Teóricamente, los políticos son servidores públicos. En la práctica, y dada la configuración del sistema político español, se comportan como dictadores. Hacen lo que quieren con el dinero de los impuestos, no lo que conviene a los ciudadanos.
Así, por ejemplo, los políticos valencianos se sacaron de la manga, y por arte de birlibirloque, la Academia Valenciana de la Lengua, cuyos académicos son los mejor pagados del mundo. Y ese dinero con que se les paga, que supone un buen bocado cada año, sale de los impuestos de los valencianos. Nadie la había pedido, aunque es posible que lo hiciera Jordi Pujol. José María Aznar necesitaba sus votos.
Se ha reunido Rafael Blasco con la bien pagada presidenta de la citada Academia, y tal vez para justificar que siga existiendo a pesar de que Aznar ya no necesita los votos de Pujol, ha dicho que es no es un derecho sino un deber que todos los diputados valencianos conozcan la lengua básica de la Comunidad.

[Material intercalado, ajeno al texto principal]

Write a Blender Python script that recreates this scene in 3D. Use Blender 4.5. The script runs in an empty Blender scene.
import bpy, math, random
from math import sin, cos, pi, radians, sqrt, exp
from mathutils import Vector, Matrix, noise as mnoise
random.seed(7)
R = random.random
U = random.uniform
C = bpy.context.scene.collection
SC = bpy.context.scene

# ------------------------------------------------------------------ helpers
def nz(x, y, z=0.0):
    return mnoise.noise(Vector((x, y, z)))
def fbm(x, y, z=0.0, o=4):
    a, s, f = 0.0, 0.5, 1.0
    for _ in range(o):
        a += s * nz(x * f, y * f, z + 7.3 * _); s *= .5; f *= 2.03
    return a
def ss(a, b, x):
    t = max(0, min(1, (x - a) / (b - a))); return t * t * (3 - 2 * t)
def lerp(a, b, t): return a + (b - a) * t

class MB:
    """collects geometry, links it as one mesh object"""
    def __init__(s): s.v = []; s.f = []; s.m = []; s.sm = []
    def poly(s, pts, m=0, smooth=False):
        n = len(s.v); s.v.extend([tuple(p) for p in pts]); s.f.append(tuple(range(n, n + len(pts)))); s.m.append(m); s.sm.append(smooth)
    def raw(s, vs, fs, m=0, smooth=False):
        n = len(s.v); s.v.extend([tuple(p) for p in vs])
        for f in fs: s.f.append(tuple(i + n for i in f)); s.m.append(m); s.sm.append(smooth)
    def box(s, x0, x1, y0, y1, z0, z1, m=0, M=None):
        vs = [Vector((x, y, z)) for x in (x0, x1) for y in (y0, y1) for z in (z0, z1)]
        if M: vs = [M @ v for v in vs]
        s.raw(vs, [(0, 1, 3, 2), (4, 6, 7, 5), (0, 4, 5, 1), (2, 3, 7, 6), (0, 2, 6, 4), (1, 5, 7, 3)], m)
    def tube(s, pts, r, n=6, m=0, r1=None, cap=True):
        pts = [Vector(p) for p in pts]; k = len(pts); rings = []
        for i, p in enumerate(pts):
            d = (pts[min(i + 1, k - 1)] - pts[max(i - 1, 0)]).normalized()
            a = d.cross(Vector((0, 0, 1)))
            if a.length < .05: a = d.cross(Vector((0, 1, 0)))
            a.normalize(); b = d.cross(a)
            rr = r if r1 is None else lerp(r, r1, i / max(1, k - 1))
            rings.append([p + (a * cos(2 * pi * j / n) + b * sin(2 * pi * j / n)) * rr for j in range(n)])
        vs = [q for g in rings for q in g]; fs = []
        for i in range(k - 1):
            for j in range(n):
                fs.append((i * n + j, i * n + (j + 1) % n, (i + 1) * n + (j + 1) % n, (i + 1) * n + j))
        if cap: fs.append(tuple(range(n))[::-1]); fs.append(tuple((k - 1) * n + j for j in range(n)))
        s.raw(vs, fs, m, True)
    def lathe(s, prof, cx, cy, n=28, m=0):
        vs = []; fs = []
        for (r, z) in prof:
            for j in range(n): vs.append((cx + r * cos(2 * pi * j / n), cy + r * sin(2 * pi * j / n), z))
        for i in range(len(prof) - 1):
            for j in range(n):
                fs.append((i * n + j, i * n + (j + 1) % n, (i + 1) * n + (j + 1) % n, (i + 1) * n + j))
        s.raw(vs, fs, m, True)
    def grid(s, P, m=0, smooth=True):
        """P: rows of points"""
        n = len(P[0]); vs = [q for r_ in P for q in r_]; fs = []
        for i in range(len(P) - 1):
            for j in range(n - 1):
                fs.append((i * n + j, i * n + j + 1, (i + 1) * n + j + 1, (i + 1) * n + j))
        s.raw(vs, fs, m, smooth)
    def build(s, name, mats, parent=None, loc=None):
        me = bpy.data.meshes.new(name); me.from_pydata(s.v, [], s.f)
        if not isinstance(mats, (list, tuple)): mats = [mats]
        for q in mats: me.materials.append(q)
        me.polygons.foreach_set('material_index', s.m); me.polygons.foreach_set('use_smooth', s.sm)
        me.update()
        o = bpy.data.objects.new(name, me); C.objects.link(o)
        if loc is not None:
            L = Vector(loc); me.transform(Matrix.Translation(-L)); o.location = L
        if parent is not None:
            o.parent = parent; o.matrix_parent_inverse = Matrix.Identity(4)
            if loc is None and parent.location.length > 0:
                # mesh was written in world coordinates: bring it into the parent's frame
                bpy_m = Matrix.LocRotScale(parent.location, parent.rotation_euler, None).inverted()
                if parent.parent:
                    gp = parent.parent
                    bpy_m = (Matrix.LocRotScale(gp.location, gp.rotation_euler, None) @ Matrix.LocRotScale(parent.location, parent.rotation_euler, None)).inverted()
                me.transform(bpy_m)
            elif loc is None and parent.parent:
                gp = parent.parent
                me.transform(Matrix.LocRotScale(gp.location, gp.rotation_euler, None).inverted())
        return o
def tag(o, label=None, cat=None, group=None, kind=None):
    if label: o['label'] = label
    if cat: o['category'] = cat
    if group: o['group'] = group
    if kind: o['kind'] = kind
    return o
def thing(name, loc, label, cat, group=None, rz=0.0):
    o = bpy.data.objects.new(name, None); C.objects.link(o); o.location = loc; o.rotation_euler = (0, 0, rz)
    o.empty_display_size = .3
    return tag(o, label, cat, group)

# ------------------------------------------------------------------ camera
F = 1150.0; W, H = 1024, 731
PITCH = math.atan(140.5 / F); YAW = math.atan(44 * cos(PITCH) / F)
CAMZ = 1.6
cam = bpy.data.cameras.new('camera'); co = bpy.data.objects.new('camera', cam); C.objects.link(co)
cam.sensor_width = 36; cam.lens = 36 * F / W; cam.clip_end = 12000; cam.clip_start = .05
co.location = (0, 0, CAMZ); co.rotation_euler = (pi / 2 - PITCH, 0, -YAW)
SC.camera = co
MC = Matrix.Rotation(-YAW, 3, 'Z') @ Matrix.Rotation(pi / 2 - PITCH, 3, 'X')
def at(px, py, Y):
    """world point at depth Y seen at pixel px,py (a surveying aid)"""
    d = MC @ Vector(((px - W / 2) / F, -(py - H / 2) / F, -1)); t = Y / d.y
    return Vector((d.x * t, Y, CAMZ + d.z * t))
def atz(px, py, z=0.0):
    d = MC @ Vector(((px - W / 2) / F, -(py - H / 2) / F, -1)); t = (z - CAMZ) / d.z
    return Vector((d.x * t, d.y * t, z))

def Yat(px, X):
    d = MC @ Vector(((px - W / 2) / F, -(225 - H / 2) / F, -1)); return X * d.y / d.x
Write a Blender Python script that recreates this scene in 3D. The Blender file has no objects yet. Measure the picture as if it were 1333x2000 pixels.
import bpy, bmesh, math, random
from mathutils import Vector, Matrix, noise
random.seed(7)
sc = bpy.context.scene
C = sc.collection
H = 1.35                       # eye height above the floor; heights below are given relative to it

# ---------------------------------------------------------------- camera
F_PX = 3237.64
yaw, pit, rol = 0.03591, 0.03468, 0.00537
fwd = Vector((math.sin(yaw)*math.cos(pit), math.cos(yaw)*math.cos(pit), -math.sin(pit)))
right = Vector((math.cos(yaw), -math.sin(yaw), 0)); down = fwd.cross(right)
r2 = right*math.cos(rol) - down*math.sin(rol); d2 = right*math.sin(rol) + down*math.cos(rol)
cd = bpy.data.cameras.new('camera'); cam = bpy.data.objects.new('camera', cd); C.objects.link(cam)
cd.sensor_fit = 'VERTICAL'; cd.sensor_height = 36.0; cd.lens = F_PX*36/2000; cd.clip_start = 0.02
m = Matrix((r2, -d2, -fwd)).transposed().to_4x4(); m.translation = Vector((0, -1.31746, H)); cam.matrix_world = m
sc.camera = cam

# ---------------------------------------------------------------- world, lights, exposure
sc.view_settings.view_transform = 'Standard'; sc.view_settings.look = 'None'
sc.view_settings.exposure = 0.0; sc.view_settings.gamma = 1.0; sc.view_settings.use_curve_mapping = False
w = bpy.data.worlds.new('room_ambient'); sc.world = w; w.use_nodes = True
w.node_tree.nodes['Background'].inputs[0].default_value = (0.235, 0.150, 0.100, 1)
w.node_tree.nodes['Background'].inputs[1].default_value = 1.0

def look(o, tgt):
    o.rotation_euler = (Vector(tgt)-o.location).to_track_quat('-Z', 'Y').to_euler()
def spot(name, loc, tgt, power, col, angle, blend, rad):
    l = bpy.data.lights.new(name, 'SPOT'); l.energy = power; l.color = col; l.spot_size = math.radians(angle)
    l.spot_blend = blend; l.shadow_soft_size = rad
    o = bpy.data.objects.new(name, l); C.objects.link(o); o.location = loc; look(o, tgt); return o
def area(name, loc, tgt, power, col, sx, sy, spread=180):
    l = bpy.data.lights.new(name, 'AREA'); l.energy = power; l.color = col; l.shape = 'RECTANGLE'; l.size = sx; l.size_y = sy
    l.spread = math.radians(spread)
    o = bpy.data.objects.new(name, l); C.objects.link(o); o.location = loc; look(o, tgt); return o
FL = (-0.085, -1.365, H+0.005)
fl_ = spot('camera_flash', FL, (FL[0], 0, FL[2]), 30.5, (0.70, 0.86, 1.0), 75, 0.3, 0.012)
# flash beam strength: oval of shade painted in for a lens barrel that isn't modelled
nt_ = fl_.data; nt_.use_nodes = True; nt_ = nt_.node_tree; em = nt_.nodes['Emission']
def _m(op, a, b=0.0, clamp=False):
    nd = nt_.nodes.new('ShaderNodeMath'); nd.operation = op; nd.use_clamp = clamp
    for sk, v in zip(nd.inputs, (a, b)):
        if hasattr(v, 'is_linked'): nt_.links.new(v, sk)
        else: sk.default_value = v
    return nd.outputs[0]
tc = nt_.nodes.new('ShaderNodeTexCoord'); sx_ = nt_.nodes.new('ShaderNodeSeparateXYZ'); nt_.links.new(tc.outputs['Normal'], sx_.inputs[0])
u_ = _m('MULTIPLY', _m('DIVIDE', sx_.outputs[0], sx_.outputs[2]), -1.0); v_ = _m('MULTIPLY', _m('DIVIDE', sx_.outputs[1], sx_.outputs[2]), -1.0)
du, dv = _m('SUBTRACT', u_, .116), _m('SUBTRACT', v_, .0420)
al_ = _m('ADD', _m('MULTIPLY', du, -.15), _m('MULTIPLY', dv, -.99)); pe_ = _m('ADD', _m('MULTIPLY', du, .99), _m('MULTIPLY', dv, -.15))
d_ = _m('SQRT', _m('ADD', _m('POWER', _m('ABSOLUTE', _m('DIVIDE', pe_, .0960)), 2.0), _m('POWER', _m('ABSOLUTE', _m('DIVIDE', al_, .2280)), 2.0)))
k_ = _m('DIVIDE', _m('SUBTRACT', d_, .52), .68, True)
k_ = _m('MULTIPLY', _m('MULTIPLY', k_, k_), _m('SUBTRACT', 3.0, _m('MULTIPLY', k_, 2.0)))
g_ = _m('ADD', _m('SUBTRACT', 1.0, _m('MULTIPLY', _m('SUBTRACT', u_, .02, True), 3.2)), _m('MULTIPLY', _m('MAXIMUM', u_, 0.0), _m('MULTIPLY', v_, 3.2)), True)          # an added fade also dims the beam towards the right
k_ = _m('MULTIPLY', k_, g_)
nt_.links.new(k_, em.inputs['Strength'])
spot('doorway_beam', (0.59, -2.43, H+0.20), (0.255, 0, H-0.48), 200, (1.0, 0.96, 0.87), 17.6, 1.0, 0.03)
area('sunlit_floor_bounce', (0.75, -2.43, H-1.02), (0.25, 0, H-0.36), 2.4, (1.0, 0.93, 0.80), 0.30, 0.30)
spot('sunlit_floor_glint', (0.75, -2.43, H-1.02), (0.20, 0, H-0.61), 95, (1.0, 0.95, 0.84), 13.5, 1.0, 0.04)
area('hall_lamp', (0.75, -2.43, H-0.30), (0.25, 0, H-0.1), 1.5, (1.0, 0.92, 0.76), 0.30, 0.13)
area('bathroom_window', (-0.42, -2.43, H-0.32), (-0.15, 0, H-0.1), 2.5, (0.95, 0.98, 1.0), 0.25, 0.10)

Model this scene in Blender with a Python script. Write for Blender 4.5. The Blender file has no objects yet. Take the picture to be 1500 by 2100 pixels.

Hacen lo que quieren y dicen lo que se les ocurre. Naturalmente que Rafael Blasco puede obligar a todos los diputados valencianos a estudiar valenciano, aunque sus votantes no se lo exijan. Manda él, no los votantes. Le basta con insinuar que al diputado que no lo estudie no irá en las listas, por muy querido que sea por los votantes.
El propio Blasco presume de demócrata, porque después de hablar con la citada presidenta, lo hará también con los de otras instituciones que tampoco revisten ningún interés para los ciudadanos, sino que simplemente sirven para dar cargo y sueldo a una serie de personajes.
Lo democrático sería utilizar el dinero de los impuestos para hacer cosas que repercutan en beneficio de quienes los pagan, no de unos pocos.
Las lenguas, por otra parte, son instrumentos para la comunicación humana, no para la dominación.